In watching today's Kalam debate between Dr. Craig and Jimmy Akin, one of Akin's several thrusts against the Kalam (mostly theological arguments) seemed to strike hardest. Namely, that Akin maintained that God could theoretically create an actual infinite, and thus derive from it an infinite past. Akin's argument being that it is not a logical contradiction for God to create an actual infinite, and that God could have the ability to do so insofar as all things pre-exist in God. Dr. Craig responded that this would seem to entail a plurality existing in God contra Divine Simplicity, but Akin defended his position in pointing out that a multitude can still exist in God as a unity within itself. So far, it seems that Akin has the upper hand.

Contrary to this, Dr.

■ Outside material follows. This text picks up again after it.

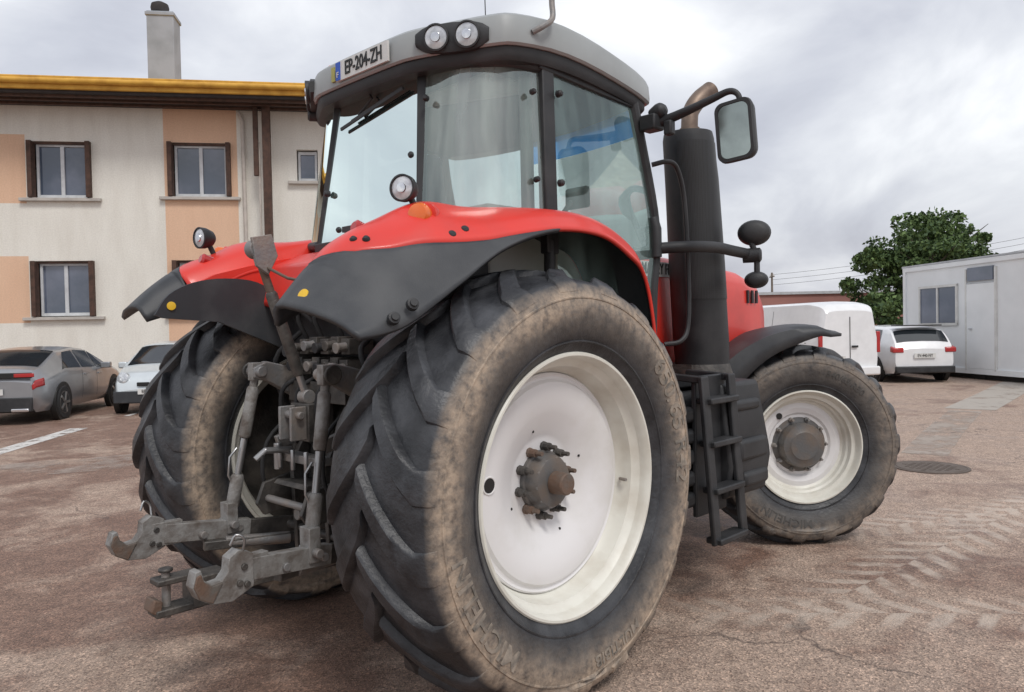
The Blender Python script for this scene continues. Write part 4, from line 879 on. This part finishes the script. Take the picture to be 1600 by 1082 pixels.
def ex_grey(E,S,patch,L,W):
    lamp(E,"tail_lamp",S,patch,-L/2+.002,-L/2+.28,.50,.60,REDL)
    h=MB(); h.box((-L/2-.01,0,.92),(.04,1.5,.10),INK); h.box((-L/2-.02,.62,.92),(.04,.34,.07),REDL); h.box((-L/2-.02,-.62,.92),(.04,.34,.07),REDL); mk(h,"light_bar",E,bevel=.01)
    h=MB(); h.box((-L/2-.02,0,.38),(.08,1.5,.26),BLK); h.box((-L/2-.06,.55,.28),(.03,.3,.06),CHR); h.box((-L/2-.06,-.55,.28),(.03,.3,.06),CHR); mk(h,"bumper",E,bevel=.02)
    h=MB(); h.box((-L/2-.03,0,.62),(.02,.52,.11),WPL); put_text(h,"GA-512-KR",.10,(-L/2-.042,0,.62),(0,-1,0),(0,0,1),INK,.001,.8); mk(h,"licence_plate",E)
    for s in(-1,1):
        h=MB(); h.box((.75,s*.98,.98),(.14,.20,.13),GRYP); h.bar((.78,s*.88,.95),(.76,s*.95,.96),.04,.04,BLK); mk(h,"door_mirror",E,bevel=.03,seg=3)
        for xx in(-.45,.35):
            h=MB(); patch(h,xx,xx+.012,s*.52,s*.88,INK,.003,nx=1,nv=6); mk(h,"door_seam",E,recalc=False)
        for xx,zz_ in((-.28,.84),(.50,.82)):
            h=MB(); h.box((xx,s*.925,zz_),(.16,.03,.03),GRYP); mk(h,"door_handle",E,bevel=.008)
GRYP=carpaint("grey_car_paint",(.32,.33,.345),.5)
car("parked_car",2.36,15.26,math.atan2(2.10,1.58),"grey sedan parked facing the cream building","car",4.7,1.84,GRYP,
 [(-2.35,.80),(-2.32,1.0),(-2.0,1.06),(-1.2,1.36),(-.3,1.42),(.35,1.38),(1.2,1.0),(1.9,.88),(2.25,.74),(2.35,.55)],[(-2.35,.8),(-1.2,.98),(1.3,.90),(2.3,.7)],.22,.74,
 [(-.95,-.47,-1.35,-.45),(-.38,.30,-.38,.34),(.36,.52,.40,1.0)],(-1.95,-1.18),(.42,1.18),(-1.40,1.42),.335,GRP,ex_grey)
SILP=carpaint("pale_silver_car_paint",(.62,.67,.69),.2)
def ex_small(E,S,patch,L,W):
    for s in(-1,1):
        h=MB(); h.prof((L/2-.14,s*.58,.74),(1,s*.35,.35),[(-.05,.13),(.03,.125),(.05,.09),(.052,.01)],LENS,20); mk(h,"headlight",E)
        h=MB(); h.box((.62,s*.90,.98),(.12,.18,.14),SILP); mk(h,"door_mirror",E,bevel=.03,seg=3)
    h=MB(); h.box((L/2-.02,0,.36),(.10,1.46,.24),DUST); h.box((L/2+.01,0,.62),(.03,.55,.08),INK); mk(h,"bumper",E,bevel=.03,seg=3)
    h=MB(); h.box((L/2+.04,0,.47),(.02,.50,.11),WPL); put_text(h,"BR-307-TL",.10,(L/2+.052,0,.47),(0,1,0),(0,0,1),INK,.001,.8); mk(h,"licence_plate",E)
    h=MB(); h.prof((L/2+.0,0,.68),(1,0,.1),[(0,.05),(.02,.045)],CHR,4); mk(h,"badge",E)
car("parked_car",4.76,14.39,math.atan2(2.10,1.58)+math.pi,"small pale silver city car facing the yard","car",3.6,1.66,SILP,
 [(-1.8,.8),(-1.76,1.1),(-1.55,1.40),(-.6,1.47),(.25,1.42),(1.0,.98),(1.55,.84),(1.76,.66),(1.8,.5)],[(-1.8,.85),(1.0,.88),(1.75,.62)],.22,.78,
 [(-1.3,-.5,-1.45,-.5),(-.42,.35,-.42,.78)],(-1.74,-1.58),(.32,.98),(-1.18,1.22),.285,GRP,ex_small)
WCP=carpaint("white_car_paint",(.82,.83,.84))
def ex_hatch(E,S,patch,L,W):
    for s in(-1,1):
        h=MB(); h.prism([(-L/2-.02,.90),(-L/2+.16,.95),(-L/2+.16,.80),(-L/2-.02,.78)],s*.52,s*.80,REDL); mk(h,"tail_lamp",E,bevel=.02)
        h=MB(); h.box((.70,s*.95,1.0),(.12,.18,.13),WCP); mk(h,"door_mirror",E,bevel=.03)
    h=MB(); h.box((-L/2-.03,0,.34),(.10,1.50,.18),BLK); mk(h,"bumper",E,bevel=.03)
    h=MB(); h.box((-L/2-.035,0,.70),(.02,.54,.12),WPL); put_text(h,"EV-440-NY",.105,(-L/2-.047,0,.70),(0,-1,0),(0,0,1),INK,.001,.8); mk(h,"licence_plate",E)
    h=MB(); h.box((-L/2+.42,0,1.475),(.35,1.15,.03),BLK); mk(h,"spoiler",E,bevel=.01)
car("parked_car",20.56,4.16,rad(42),"white hatchback parked beside the site cabin","car",4.25,1.80,WCP,
 [(-2.125,.86),(-2.08,1.0),(-1.72,1.38),(-1.2,1.45),(0,1.48),(.4,1.43),(1.2,1.0),(1.9,.86),(2.1,.6)],[(-2.125,.90),(-1.6,.98),(1.3,.90),(2.1,.62)],.24,.76,
 [(-1.3,-.45,-1.5,-.45),(-.36,.35,-.36,.95)],(-2.02,-1.74),(.45,1.18),(-1.30,1.32),.32,GRP,ex_hatch)
def ex_van(E,S,patch,L,W):
    for s in(-1,1):
        h=MB(); h.box((-L/2+.02,s*.80,1.10),(.07,.10,.52),REDL); mk(h,"tail_lamp",E,bevel=.02)
        h=MB(); patch(h,-.42,-.405,s*.33,s*.9,INK,.003,nx=1,nv=8); mk(h,"door_seam",E,recalc=False)
        h=MB(); patch(h,.55,.565,s*.33,s*.9,INK,.003,nx=1,nv=8); mk(h,"door_seam",E,recalc=False)
        h=MB(); patch(h,-1.95,-.45,s*.56,s*.568,INK,.003,nx=4,nv=1); mk(h,"door_rail",E,recalc=False)
        h=MB(); h.box((.95,s*1.0,1.15),(.14,.2,.26),BLK); mk(h,"door_mirror",E,bevel=.03)
    h=MB(); h.box((-L/2-.008,0,1.05),(.012,.014,1.35),INK); mk(h,"rear_door_seam",E)
    h=MB(); h.box((-L/2-.03,-.12,1.0),(.03,.16,.05),BLK); mk(h,"door_handle",E)
    h=MB(); h.box((-L/2-.03,0,.40),(.12,1.60,.22),WCP); mk(h,"bumper",E,bevel=.04)
    h=MB(); h.box((-L/2-.02,.40,.72),(.02,.52,.11),WPL); put_text(h,"DX-218-VB",.10,(-L/2-.032,.40,.72),(0,-1,0),(0,0,1),INK,.001,.8); mk(h,"licence_plate",E)
car("delivery_van",17.95,5.75,rad(57),"white compact delivery van seen from its rear doors","van",4.8,1.90,WCP,
 [(-2.4,1.86),(-2.34,2.01),(-1.9,2.10),(.7,2.10),(1.0,2.02),(1.6,1.22),(2.2,1.02),(2.4,.7)],[(-2.4,1.18),(1.6,1.10),(2.4,.75)],.25,.86,
 [(.72,1.05,.72,1.48)],None,(1.05,1.58),(-1.5,1.45),.33,GRP,ex_van)

# ================================================================ LIGHT / WORLD / CAMERA
w=bpy.data.worlds.new("World"); sc.world=w; w.use_nodes=True; nt=w.node_tree; bg=nt.nodes["Background"]; out=nt.nodes["World Output"]
el,az=rad(52),rad(-112)
sky=N(nt,"ShaderNodeTexSky",sky_type="NISHITA"); sky.sun_disc=False; sky.sun_elevation=el; sky.sun_rotation=math.pi/2-az; sky.air_density=1.5; sky.dust_density=3
nt.links.new(sky.outputs[0],bg.inputs[0]); bg.inputs[1].default_value=.13
tc=N(nt,"ShaderNodeTexCoord"); s=N(nt,"ShaderNodeSeparateXYZ"); nt.links.new(tc.outputs["Generated"],s.inputs[0])
zz=math_(nt,"ADD",math_(nt,"MAXIMUM",s.outputs[2],0),.45)
cb=N(nt,"ShaderNodeCombineXYZ"); nt.links.new(math_(nt,"DIVIDE",s.outputs[0],zz),cb.inputs[0]); nt.links.new(math_(nt,"DIVIDE",s.outputs[1],zz),cb.inputs[1])
nn=noise(nt,2.4,7,cb.outputs[0],.52,.5); n2=noise(nt,1.1,3,cb.outputs[0],.5,.3)
f=math_(nt,"ADD",math_(nt,"MULTIPLY",nn,.5),math_(nt,"MULTIPLY",n2,.5))
r=ramp(nt,[(.37,(.44,.45,.52)),(.45,(.57,.585,.65)),(.53,(.74,.755,.80)),(.60,(.96,.97,.99))]); nt.links.new(f,r.inputs[0])
bg2=N(nt,"ShaderNodeBackground"); nt.links.new(r.outputs[0],bg2.inputs[0]); bg2.inputs[1].default_value=1.18
mx=N(nt,"ShaderNodeMixShader"); mx.inputs[0].default_value=.88; nt.links.new(bg.outputs[0],mx.inputs[1]); nt.links.new(bg2.outputs[0],mx.inputs[2]); nt.links.new(mx.outputs[0],out.inputs[0])
L=bpy.data.lights.new("sun","SUN"); L.energy=1.5; L.angle=rad(16); L.color=(1,.97,.93); lo=bpy.data.objects.new("sun",L); COL.objects.link(lo)
sv=Vector((math.cos(el)*math.cos(az),math.cos(el)*math.sin(az),math.sin(el))); lo.rotation_euler=sv.to_track_quat("Z","Y").to_euler(); lo.location=(0,0,20)
cam=bpy.data.cameras.new("camera"); co=bpy.data.objects.new("camera",cam); COL.objects.link(co); sc.camera=co
yaw,pit,ro=.7665,.0216,.0204
F=Vector((math.cos(yaw)*math.cos(pit),math.sin(yaw)*math.cos(pit),-math.sin(pit))); R=Vector((math.sin(yaw),-math.cos(yaw),0)); U=R.cross(F)
R2=R*math.cos(ro)-U*math.sin(ro); U2=U*math.cos(ro)+R*math.sin(ro)
M=Matrix((R2,U2,-F)).transposed().to_4x4(); M.translation=Vector((-2.51,-3.295,1.585)); co.matrix_world=M
cam.sensor_width=36; cam.lens=36*1200/1600; cam.clip_end=2000; cam.clip_start=.05
sc.view_settings.view_transform="Standard"; sc.view_settings.look="None"; sc.view_settings.exposure=0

Craig pointed out the absurdity of actual infinities, of course, pulling out the Hilbert's Hotel thought experiment as per the usual, and thus concluded that though it is not logically contradictory for God to create an actual infinite, it is still metaphysically contradictory in spite of the fact that all things pre-exist in God. If true, it would then seem that Akin's argument collapses.

So in an attempt for Akin to salvage his position, he thus maintained that God can do things which seem absurd from a human perspective, and that it is not metaphysically contradictory for God to create an actual infinite, illustrating the analogy that out of an infinite number of apples, one could take all the odd numbered apples from it and still derive an infinite amount of apples from it, and that this would not be metaphysically contradictory for God. Dr. Craig then responded in saying that this is still a metaphysical contradiction, and Akin disagreed.

I'm not sure what to make of this, as both sides seem very convincing, so it seems I am forced to withhold judgement. I would appreciate any clarifications and points in response.